╭─ Available data
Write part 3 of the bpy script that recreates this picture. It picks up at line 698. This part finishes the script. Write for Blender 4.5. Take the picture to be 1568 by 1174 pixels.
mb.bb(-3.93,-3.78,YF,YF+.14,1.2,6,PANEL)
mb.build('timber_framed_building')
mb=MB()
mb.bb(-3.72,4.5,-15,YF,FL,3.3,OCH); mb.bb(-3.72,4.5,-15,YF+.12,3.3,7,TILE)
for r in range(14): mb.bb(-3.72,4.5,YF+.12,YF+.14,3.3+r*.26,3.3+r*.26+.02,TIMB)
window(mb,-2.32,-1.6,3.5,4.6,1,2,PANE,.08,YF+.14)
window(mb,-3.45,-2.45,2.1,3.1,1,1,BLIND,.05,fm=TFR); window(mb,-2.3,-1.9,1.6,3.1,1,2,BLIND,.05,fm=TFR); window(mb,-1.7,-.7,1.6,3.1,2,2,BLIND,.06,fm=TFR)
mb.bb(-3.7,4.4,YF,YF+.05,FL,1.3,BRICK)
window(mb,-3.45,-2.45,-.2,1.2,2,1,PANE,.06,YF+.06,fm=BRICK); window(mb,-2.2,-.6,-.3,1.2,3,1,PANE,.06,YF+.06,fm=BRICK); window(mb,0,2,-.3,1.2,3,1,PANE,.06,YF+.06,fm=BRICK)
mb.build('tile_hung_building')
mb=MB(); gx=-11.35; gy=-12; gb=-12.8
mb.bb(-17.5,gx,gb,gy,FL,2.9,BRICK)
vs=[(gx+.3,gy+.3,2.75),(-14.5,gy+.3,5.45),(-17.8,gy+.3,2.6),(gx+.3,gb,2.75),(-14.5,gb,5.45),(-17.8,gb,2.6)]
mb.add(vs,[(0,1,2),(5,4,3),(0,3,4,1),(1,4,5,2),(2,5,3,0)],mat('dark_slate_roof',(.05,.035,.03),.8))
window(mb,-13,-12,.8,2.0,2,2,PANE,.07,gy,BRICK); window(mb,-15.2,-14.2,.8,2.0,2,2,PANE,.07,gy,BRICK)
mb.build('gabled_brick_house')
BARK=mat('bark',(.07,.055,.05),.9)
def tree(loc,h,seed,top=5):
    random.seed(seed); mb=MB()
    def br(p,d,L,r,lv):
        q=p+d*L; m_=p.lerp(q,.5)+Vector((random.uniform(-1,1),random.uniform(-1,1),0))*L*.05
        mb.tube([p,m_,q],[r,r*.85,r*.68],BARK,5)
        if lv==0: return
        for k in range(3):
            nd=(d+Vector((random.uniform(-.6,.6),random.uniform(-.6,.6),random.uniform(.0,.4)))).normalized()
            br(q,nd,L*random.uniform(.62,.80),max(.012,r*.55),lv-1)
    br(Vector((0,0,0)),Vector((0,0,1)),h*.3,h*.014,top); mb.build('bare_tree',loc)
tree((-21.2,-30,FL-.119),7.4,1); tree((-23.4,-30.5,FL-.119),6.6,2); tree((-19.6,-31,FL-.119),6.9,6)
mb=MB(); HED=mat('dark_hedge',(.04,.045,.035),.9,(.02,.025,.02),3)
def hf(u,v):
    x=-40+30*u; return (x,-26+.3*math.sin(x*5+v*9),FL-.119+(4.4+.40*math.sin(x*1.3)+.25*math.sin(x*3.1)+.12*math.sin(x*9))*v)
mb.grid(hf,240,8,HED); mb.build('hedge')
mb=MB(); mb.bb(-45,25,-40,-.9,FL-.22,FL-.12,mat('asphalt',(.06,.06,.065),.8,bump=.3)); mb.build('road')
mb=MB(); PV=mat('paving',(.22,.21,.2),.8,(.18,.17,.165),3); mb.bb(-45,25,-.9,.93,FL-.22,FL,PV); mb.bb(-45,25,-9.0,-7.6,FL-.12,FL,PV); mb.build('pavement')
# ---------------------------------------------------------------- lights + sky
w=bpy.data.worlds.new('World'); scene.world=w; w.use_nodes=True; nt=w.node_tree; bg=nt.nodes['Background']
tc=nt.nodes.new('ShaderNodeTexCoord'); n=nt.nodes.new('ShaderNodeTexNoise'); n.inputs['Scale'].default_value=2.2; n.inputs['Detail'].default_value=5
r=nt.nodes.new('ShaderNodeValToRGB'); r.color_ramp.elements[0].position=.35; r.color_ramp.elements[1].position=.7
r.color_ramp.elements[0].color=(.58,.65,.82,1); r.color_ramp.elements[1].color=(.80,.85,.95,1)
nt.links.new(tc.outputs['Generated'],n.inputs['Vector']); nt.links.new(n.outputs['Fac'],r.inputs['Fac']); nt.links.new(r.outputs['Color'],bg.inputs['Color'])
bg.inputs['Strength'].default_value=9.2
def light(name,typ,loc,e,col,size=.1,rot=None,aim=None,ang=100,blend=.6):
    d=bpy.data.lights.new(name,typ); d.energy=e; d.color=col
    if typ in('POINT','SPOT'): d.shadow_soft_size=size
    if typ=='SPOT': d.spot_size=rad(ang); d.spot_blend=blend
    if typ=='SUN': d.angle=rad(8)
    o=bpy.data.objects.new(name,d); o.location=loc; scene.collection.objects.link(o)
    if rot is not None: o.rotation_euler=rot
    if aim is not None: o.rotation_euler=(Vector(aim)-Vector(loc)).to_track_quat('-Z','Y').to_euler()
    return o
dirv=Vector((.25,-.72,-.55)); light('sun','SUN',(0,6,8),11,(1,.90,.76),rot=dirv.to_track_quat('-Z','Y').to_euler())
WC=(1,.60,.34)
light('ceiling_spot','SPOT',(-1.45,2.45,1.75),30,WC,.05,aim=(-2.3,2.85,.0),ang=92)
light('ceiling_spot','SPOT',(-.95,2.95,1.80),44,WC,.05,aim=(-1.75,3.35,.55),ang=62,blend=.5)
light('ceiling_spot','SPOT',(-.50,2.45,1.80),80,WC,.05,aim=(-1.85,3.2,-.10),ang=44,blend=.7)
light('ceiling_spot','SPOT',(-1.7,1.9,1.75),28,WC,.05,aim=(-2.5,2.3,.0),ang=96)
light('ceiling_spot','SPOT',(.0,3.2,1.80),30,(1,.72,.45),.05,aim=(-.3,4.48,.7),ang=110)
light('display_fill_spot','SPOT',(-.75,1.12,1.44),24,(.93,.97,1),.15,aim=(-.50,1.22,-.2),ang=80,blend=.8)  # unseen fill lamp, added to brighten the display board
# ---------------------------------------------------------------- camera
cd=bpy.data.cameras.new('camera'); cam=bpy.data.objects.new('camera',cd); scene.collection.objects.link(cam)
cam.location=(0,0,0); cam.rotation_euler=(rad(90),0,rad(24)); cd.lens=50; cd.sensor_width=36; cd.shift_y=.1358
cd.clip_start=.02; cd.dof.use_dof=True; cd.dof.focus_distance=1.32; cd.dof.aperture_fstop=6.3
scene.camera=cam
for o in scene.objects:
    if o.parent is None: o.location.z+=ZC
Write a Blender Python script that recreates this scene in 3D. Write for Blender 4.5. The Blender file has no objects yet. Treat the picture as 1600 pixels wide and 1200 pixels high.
╰─
### Stated goal
Return all of the above records exactly, leaving no line out.

### The answer
Write part 3 of the bpy script that recreates this picture. It picks up at line 698. This part finishes the script. Write for Blender 4.5. Take the picture to be 1568 by 1174 pixels.
mb.bb(-3.93,-3.78,YF,YF+.14,1.2,6,PANEL)
mb.build('timber_framed_building')
mb=MB()
mb.bb(-3.72,4.5,-15,YF,FL,3.3,OCH); mb.bb(-3.72,4.5,-15,YF+.12,3.3,7,TILE)
for r in range(14): mb.bb(-3.72,4.5,YF+.12,YF+.14,3.3+r*.26,3.3+r*.26+.02,TIMB)
window(mb,-2.32,-1.6,3.5,4.6,1,2,PANE,.08,YF+.14)
window(mb,-3.45,-2.45,2.1,3.1,1,1,BLIND,.05,fm=TFR); window(mb,-2.3,-1.9,1.6,3.1,1,2,BLIND,.05,fm=TFR); window(mb,-1.7,-.7,1.6,3.1,2,2,BLIND,.06,fm=TFR)
mb.bb(-3.7,4.4,YF,YF+.05,FL,1.3,BRICK)
window(mb,-3.45,-2.45,-.2,1.2,2,1,PANE,.06,YF+.06,fm=BRICK); window(mb,-2.2,-.6,-.3,1.2,3,1,PANE,.06,YF+.06,fm=BRICK); window(mb,0,2,-.3,1.2,3,1,PANE,.06,YF+.06,fm=BRICK)
mb.build('tile_hung_building')
mb=MB(); gx=-11.35; gy=-12; gb=-12.8
mb.bb(-17.5,gx,gb,gy,FL,2.9,BRICK)
vs=[(gx+.3,gy+.3,2.75),(-14.5,gy+.3,5.45),(-17.8,gy+.3,2.6),(gx+.3,gb,2.75),(-14.5,gb,5.45),(-17.8,gb,2.6)]
mb.add(vs,[(0,1,2),(5,4,3),(0,3,4,1),(1,4,5,2),(2,5,3,0)],mat('dark_slate_roof',(.05,.035,.03),.8))
window(mb,-13,-12,.8,2.0,2,2,PANE,.07,gy,BRICK); window(mb,-15.2,-14.2,.8,2.0,2,2,PANE,.07,gy,BRICK)
mb.build('gabled_brick_house')
BARK=mat('bark',(.07,.055,.05),.9)
def tree(loc,h,seed,top=5):
    random.seed(seed); mb=MB()
    def br(p,d,L,r,lv):
        q=p+d*L; m_=p.lerp(q,.5)+Vector((random.uniform(-1,1),random.uniform(-1,1),0))*L*.05
        mb.tube([p,m_,q],[r,r*.85,r*.68],BARK,5)
        if lv==0: return
        for k in range(3):
            nd=(d+Vector((random.uniform(-.6,.6),random.uniform(-.6,.6),random.uniform(.0,.4)))).normalized()
            br(q,nd,L*random.uniform(.62,.80),max(.012,r*.55),lv-1)
    br(Vector((0,0,0)),Vector((0,0,1)),h*.3,h*.014,top); mb.build('bare_tree',loc)
tree((-21.2,-30,FL-.119),7.4,1); tree((-23.4,-30.5,FL-.119),6.6,2); tree((-19.6,-31,FL-.119),6.9,6)
mb=MB(); HED=mat('dark_hedge',(.04,.045,.035),.9,(.02,.025,.02),3)
def hf(u,v):
    x=-40+30*u; return (x,-26+.3*math.sin(x*5+v*9),FL-.119+(4.4+.40*math.sin(x*1.3)+.25*math.sin(x*3.1)+.12*math.sin(x*9))*v)
mb.grid(hf,240,8,HED); mb.build('hedge')
mb=MB(); mb.bb(-45,25,-40,-.9,FL-.22,FL-.12,mat('asphalt',(.06,.06,.065),.8,bump=.3)); mb.build('road')
mb=MB(); PV=mat('paving',(.22,.21,.2),.8,(.18,.17,.165),3); mb.bb(-45,25,-.9,.93,FL-.22,FL,PV); mb.bb(-45,25,-9.0,-7.6,FL-.12,FL,PV); mb.build('pavement')
# ---------------------------------------------------------------- lights + sky
w=bpy.data.worlds.new('World'); scene.world=w; w.use_nodes=True; nt=w.node_tree; bg=nt.nodes['Background']
tc=nt.nodes.new('ShaderNodeTexCoord'); n=nt.nodes.new('ShaderNodeTexNoise'); n.inputs['Scale'].default_value=2.2; n.inputs['Detail'].default_value=5
r=nt.nodes.new('ShaderNodeValToRGB'); r.color_ramp.elements[0].position=.35; r.color_ramp.elements[1].position=.7
r.color_ramp.elements[0].color=(.58,.65,.82,1); r.color_ramp.elements[1].color=(.80,.85,.95,1)
nt.links.new(tc.outputs['Generated'],n.inputs['Vector']); nt.links.new(n.outputs['Fac'],r.inputs['Fac']); nt.links.new(r.outputs['Color'],bg.inputs['Color'])
bg.inputs['Strength'].default_value=9.2
def light(name,typ,loc,e,col,size=.1,rot=None,aim=None,ang=100,blend=.6):
    d=bpy.data.lights.new(name,typ); d.energy=e; d.color=col
    if typ in('POINT','SPOT'): d.shadow_soft_size=size
    if typ=='SPOT': d.spot_size=rad(ang); d.spot_blend=blend
    if typ=='SUN': d.angle=rad(8)
    o=bpy.data.objects.new(name,d); o.location=loc; scene.collection.objects.link(o)
    if rot is not None: o.rotation_euler=rot
    if aim is not None: o.rotation_euler=(Vector(aim)-Vector(loc)).to_track_quat('-Z','Y').to_euler()
    return o
dirv=Vector((.25,-.72,-.55)); light('sun','SUN',(0,6,8),11,(1,.90,.76),rot=dirv.to_track_quat('-Z','Y').to_euler())
WC=(1,.60,.34)
light('ceiling_spot','SPOT',(-1.45,2.45,1.75),30,WC,.05,aim=(-2.3,2.85,.0),ang=92)
light('ceiling_spot','SPOT',(-.95,2.95,1.80),44,WC,.05,aim=(-1.75,3.35,.55),ang=62,blend=.5)
light('ceiling_spot','SPOT',(-.50,2.45,1.80),80,WC,.05,aim=(-1.85,3.2,-.10),ang=44,blend=.7)
light('ceiling_spot','SPOT',(-1.7,1.9,1.75),28,WC,.05,aim=(-2.5,2.3,.0),ang=96)
light('ceiling_spot','SPOT',(.0,3.2,1.80),30,(1,.72,.45),.05,aim=(-.3,4.48,.7),ang=110)
light('display_fill_spot','SPOT',(-.75,1.12,1.44),24,(.93,.97,1),.15,aim=(-.50,1.22,-.2),ang=80,blend=.8)  # unseen fill lamp, added to brighten the display board
# ---------------------------------------------------------------- camera
cd=bpy.data.cameras.new('camera'); cam=bpy.data.objects.new('camera',cd); scene.collection.objects.link(cam)
cam.location=(0,0,0); cam.rotation_euler=(rad(90),0,rad(24)); cd.lens=50; cd.sensor_width=36; cd.shift_y=.1358
cd.clip_start=.02; cd.dof.use_dof=True; cd.dof.focus_distance=1.32; cd.dof.aperture_fstop=6.3
scene.camera=cam
for o in scene.objects:
    if o.parent is None: o.location.z+=ZC
Write a Blender Python script that recreates this scene in 3D. Write for Blender 4.5. The Blender file has no objects yet. Treat the picture as 1600 pixels wide and 1200 pixels high.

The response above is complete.